Monday, June 13, 2005

Cybershopping on the Interweb

Special mention of the weekend goes to Word On The Street, one of two bookstalls on Chapel Market in Islington (the other is composed of the most astounding collection of saga books I have ever clapped eyes on: acres and acres of Mills & Boon, Danielle Steele and pastel covers). Word On The Street has got trays and trays of Penguins and Pelicans (which I don't hate at all, whatever I said), including a whole box of Modern Poets I want to go back for, and plenty more besides.
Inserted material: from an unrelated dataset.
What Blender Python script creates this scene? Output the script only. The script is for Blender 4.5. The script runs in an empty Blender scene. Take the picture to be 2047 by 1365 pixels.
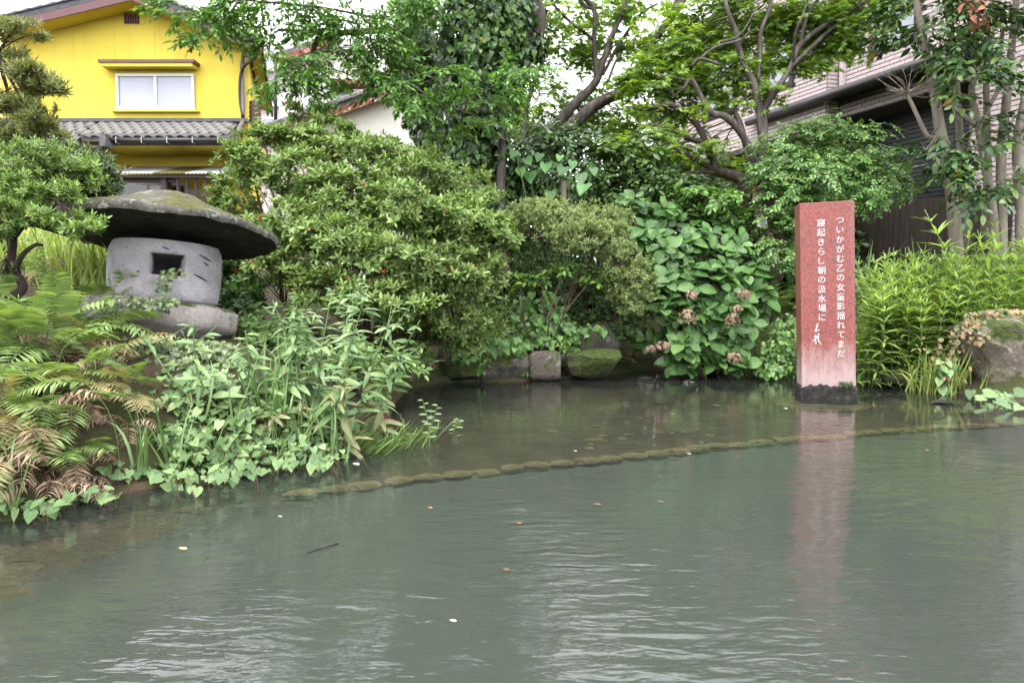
import bpy, bmesh, math
import numpy as np
from mathutils import Matrix, Vector, noise

SC = bpy.context.scene
COL = SC.collection
R = math.radians
# ---------------------------------------------------------------- camera, sky, sun, exposure
FPX, CX, CY, HOR, CAMH = 1500.0, 1023.5, 682.5, 590.0, 0.90
PITCH = math.atan((CY - HOR) / FPX)
cam = bpy.data.cameras.new('camera')
cam.sensor_width = 36.0
cam.lens = FPX / 2047.0 * 36.0
cam.clip_start = 0.05
cam.clip_end = 2000.0
camo = bpy.data.objects.new('camera', cam)
COL.objects.link(camo)
camo.location = (0, 0, CAMH)
camo.rotation_euler = (R(90) - PITCH, 0, 0)
SC.camera = camo

SUN_EL, SUN_AZ = R(62), R(205)
world = bpy.data.worlds.new('World')
SC.world = world
world.use_nodes = True
wn, wl = world.node_tree.nodes, world.node_tree.links
wn.clear()
wo = wn.new('ShaderNodeOutputWorld')
bg = wn.new('ShaderNodeBackground')
sky = wn.new('ShaderNodeTexSky')
sky.sky_type = 'NISHITA'
sky.sun_disc = False
sky.sun_elevation = SUN_EL
sky.sun_rotation = SUN_AZ
sky.dust_density = 4.0
hs = wn.new('ShaderNodeHueSaturation')
hs.inputs['Saturation'].default_value = 0.25
mixc = wn.new('ShaderNodeMixRGB')            # even cloud cover over the clear sky
mixc.inputs[0].default_value = 0.72
mixc.inputs[2].default_value = (9.0, 9.25, 9.6, 1)
wl.new(sky.outputs[0], hs.inputs['Color'])
wl.new(hs.outputs[0], mixc.inputs[1])
wl.new(mixc.outputs[0], bg.inputs['Color'])
bg.inputs['Strength'].default_value = 0.15
wl.new(bg.outputs[0], wo.inputs['Surface'])

sl = bpy.data.lights.new('sun', 'SUN')
sl.energy = 0.8
sl.angle = R(25)
sl.color = (1.0, 0.96, 0.9)
slo = bpy.data.objects.new('sun', sl)
COL.objects.link(slo)
sd = Vector((math.sin(SUN_AZ) * math.cos(SUN_EL), math.cos(SUN_AZ) * math.cos(SUN_EL), math.sin(SUN_EL)))
slo.rotation_euler = (-sd).to_track_quat('-Z', 'Y').to_euler()
slo.location = sd * 40

SC.view_settings.view_transform = 'Standard'
SC.view_settings.look = 'None'
SC.view_settings.gamma = 1.0
SC.view_settings.use_curve_mapping = False
SC.view_settings.exposure = 2.12
SC.render.engine = 'CYCLES'
SC.cycles.use_denoising = True
SC.cycles.max_bounces = 6
SC.cycles.diffuse_bounces = 2
SC.cycles.transparent_max_bounces = 8
SC.cycles.transmission_bounces = 2
SC.cycles.glossy_bounces = 2
SC.cycles.adaptive_threshold = 0.02
SC.cycles.caustics_reflective = False
SC.cycles.caustics_refractive = False

# ---------------------------------------------------------------- helpers
rng = np.random.default_rng(11)
CAMP = np.array([0, 0, CAMH])
_F = np.array([0, math.cos(PITCH), -math.sin(PITCH)])
_U = np.array([0, math.sin(PITCH), math.cos(PITCH)])
_R = np.array([1.0, 0, 0])

def ray(px, py):
    return _F + _R * (px - CX) / FPX + _U * (CY - py) / FPX

def P(px, py, D):
    """point at depth D (metres along +Y) seen at a photo pixel"""
    d = ray(px, py)
    return CAMP + d * (D / d[1])

def PZ(px, py, z=0.0):
    d = ray(px, py)
    return CAMP + d * ((z - CAMH) / d[2])

def project(p):
    q = np.asarray(p) - CAMP
    f = q @ _F
    return CX + FPX * (q @ _R) / f, CY - FPX * (q @ _U) / f, f

def smooth(a, b, x):
    t = np.clip((x - a) / (b - a), 0, 1)
    return t * t * (3 - 2 * t)

def setp(o, label=None, cat=None, group=None, kind=None):
    if label: o['label'] = label
    if cat: o['category'] = cat
    if group: o['group'] = group
    if kind: o['kind'] = kind
    return o

def thing(name, label, cat, loc=(0, 0, 0), group=None):
    o = bpy.data.objects.new(name, None)
    o.empty_display_size = 0.1
    COL.objects.link(o)
    o.location = loc
    return setp(o, label, cat, group)

def add_obj(name, mesh, parent=None, M=None):
    o = bpy.data.objects.new(name, mesh)
    COL.objects.link(o)
    if M is not None:
        o.matrix_basis = M
    if parent is not None:
        o.parent = parent
        if parent.parent is None:
            o.matrix_parent_inverse = parent.matrix_basis.inverted()
    return o

def npmesh(name, V, F, mat=None, smoothf=True, edge=None):
    """V (n,3), F (m,3) or (m,4)"""
    me = bpy.data.meshes.new(name)
    V = np.asarray(V, dtype=np.float32)
    F = np.asarray(F, dtype=np.int32)
    k = F.shape[1]
    me.vertices.add(len(V))
    me.vertices.foreach_set('co', V.ravel())
    me.loops.add(F.size)
    me.loops.foreach_set('vertex_index', F.ravel())
    me.polygons.add(len(F))
    me.polygons.foreach_set('loop_start', np.arange(0, F.size, k, dtype=np.int32))
    me.polygons.foreach_set('loop_total', np.full(len(F), k, dtype=np.int32))
    if smoothf:
        me.polygons.foreach_set('use_smooth', np.ones(len(F), dtype=bool))
    if edge is not None:
        at = me.attributes.new('edge', 'FLOAT', 'POINT')
        at.data.foreach_set('value', np.asarray(edge, dtype=np.float32))
    me.update(calc_edges=True)
    if mat is not None:
        me.materials.append(mat)
    return me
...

Not only did they help me trawl for NEL books, they sorted me out with one copy of the previously mentioned Epic of Gilgamesh for £1 and one of Nearly Roadkill: An Infobahn Gender Adventure by Kate Bornstein and Caitlin Sullivan. Nearly Roadkill (1996) is a rather interesting piece of earlyish cyberculturalism in a style that's pretty much disappeared - breathless excitement at a world of possibilities that died with cybernannies, amazon, lastminute.com and the dominance of the WWW over BBs, newsgroups and IRC. But let's not be geeks about it.

Bornstein and Sullivan are academics, writers and gender refuseniks who write animatedly about the possibilities of mind meeting mind on the interweb without all the preconceptions of the flesh: two protagonists who steadfastly refuse to reveal their physical gender while battling Registration, the government-mandated process by which everyone must give all their personal data over so that the corporations can target them more efficiently. While the latter is not exactly a fantastically original concept, this is surely one of the first to put it in the context of the newly web-enabled world. It reminded me a lot of Surfing the Internet by J.C.Herz, the book that got me to swap the (then) all-dominating CompuServe for a dial-up connection way back when in 1996. The ex-Wired columnist related stories of MUDs, MOOs and online gender-swapping that flipped my tiny little mind, which is basically the point of books; fiction, non-fiction, or somewhere in between.

As I said, this genre has basically died with the corporatisation of the Internet, a few office-email-affair novellettes notwithstanding. Even my early cyberculture theorist faves like Douglas Coupland (now so maudlin as to be barely readable) and Douglas Rushkoff seem to have gone off the boil. And if you think Science Fiction is the answer, let me remind you that the mighty William Gibson didn't go online until long after Neuromancer, the novel that invented cyberspace.